Economic value-added determines the increase in shareholder value generated by the firm; this market value-added is the increase in the market value of the firm, that is, the premium investors will pay for the stock. If investors see economic value-added growing, they bid the stock up. If not, they bid it down. The correlation, shown below, along with a comparable graph plotting the lack of relationship between earnings per share and stock price, is very strong.

It is easy to explain in commonsense terms why shareholder value carries more significance than earnings per share. We handle (or should) our personal affairs with shareholder value in mind. For ourselves, shareholder value is directly equivalent to net worth, and economic value-added to after-tax cash flow. We don't try to maximize the equivalent of profit. To do so would mean trying to state as high a gross taxable income on our federal and state tax statements as we could. Instead, we try to reduce tax, maximizing deductions and pushing income into next year, rather than taking it now, thereby increasing our after-tax cash flow. We also pay attention to the cost of borrowing. If we rent out an $80,000 house, we calculate the after-tax return. Our gross profit is the rent minus operating costs. From that profit we deduct the mortgage interest, which is our cost of capital for the $80,000 asset that generates the income. That cost is tax deductible, so even if the rental shows a loss the deduction adds after-tax cash flow to our savings, which represents the equivalent of economic value-added and increase in net worth.

Cost of capital and after-tax cash flow are the main elements of net worth, as they are of shareholder value. Imagine a situation in which certificates of deposit are earning 5.5 percent interest. A friend boasts to you that he is getting a guaranteed return of 11.8 percent and has deposited $28,000 in this instrument. Are you impressed? Probably so, until you casually ask your friend how he got the $28,000 to invest. "Oh, I borrowed on all my credit cards."

Fifty-five percent of large companies' stock is invested in pension funds. Add to this individuals' holding in mutual funds, employee stock options, and universities' endowments that fund a large fraction of tuition costs, and it becomes clear that "shareholders" are not just anonymous Wall Street money managers. Shareholders are most of us.

Given that the interest rate on his cards runs at 15 to 18 percent, the 11.8 percent return is not at all the deal it appears to be. Your friend is outperforming the market but draining his net worth. Companies make the equivalent of this mistake. Here are just a few representative examples. 

  • In 1992, Spiegel, the catalog retailer, reported a net profit of $119 million. Its total capital was $1.6 billion, and the cost of capital was 11.1 percent (a weighted average of debt at 6.8% and equity at 18.3%). The carrying cost of this capital was thus $1.6 billion x 11.1 percent: $178 million. Even though it is profitable, the firm is actually draining shareholder value. With ten years of such profits, a firm will go broke.

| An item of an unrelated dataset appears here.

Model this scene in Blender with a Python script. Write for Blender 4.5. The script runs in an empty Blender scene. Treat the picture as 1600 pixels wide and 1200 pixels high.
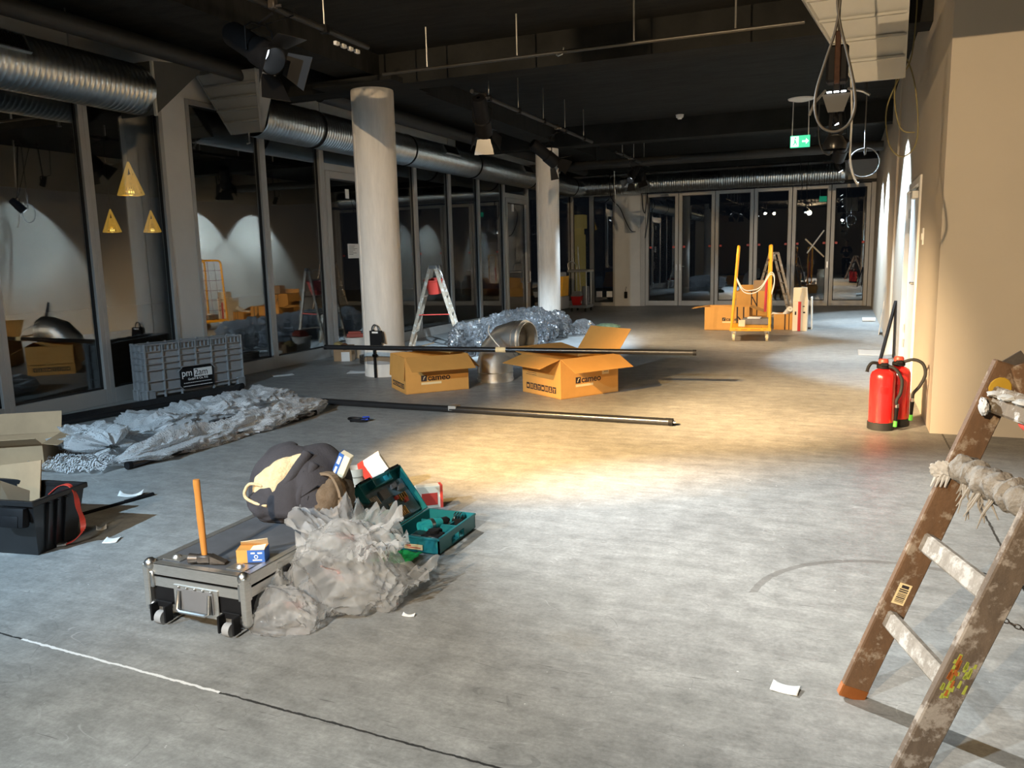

  • In the late 1980s, the managers of RJR, the tobacco company, underwent what one commentator calls an "earnings addiction." For example, at the end of 1988, RJR offered its distributors incentives to stock up on inventory, thereby greatly increasing sales and reported profits. The stocking up, however, produced overstock; the distributors had accumulated close to 20 billion unsold cigarettes when RJR announced its next semiannual price increase. It had sold the cigarettes at a lower price and had paid excise duty earlier than it needed to. Shipments dropped 29 percent and 17 percent in the next quarters. Yet the stock price went up. The smart investors who drive the market saw management at last facing up to the situation and taking action to restore the firm's economic health. The stock price of the "profitable" RJR had been $55; the less profitable firm was taken private at $110 a share. Bennett Stewart, whose book The Quest for Value is a superb analysis of economic value-added and its direct link to shareholder value, comments on RJR, "Kick the earnings habit. Join the cash-flow generation."

  • In the 1960s, W.T. Grant grew its earnings into bankruptcy. It implemented an aggressive sales policy and a strategy of store expansion. Sales and profits grew at an impressive rate, but inventories and credit card receivables grew much faster. From 1968 to 1975, its most profitable years, Grant's economic value-added was negative, despite the earnings growth. W.T. Grant is no longer in business. 

Cash flow generated by the efficient use of capital is now the mainstream of corporate financial strategy and investment strategy. Legendary maestro investor Warren Buffett speaks of  "owners' earnings" and the finance theorists focus on "free cash flow"; the many companies that have adopted this perspective generally use economic value-added as the new management metric. Firms such as CSX, PepsiCo, AT&T, and Quaker report that it provides a discipline for planning and a measure of management performance that has significantly improved corporate performance, mainly because it focuses management's attention on the use of all capital.

Processes are capital, not just workflows, so all decisions about them must be based on increasing shareholder value as the investment metric. The process paradox-that substantial benefits from process improvement so often do not lead to improved business performance-reflects the widespread lack of attention in the process movements to the capital nature of processes.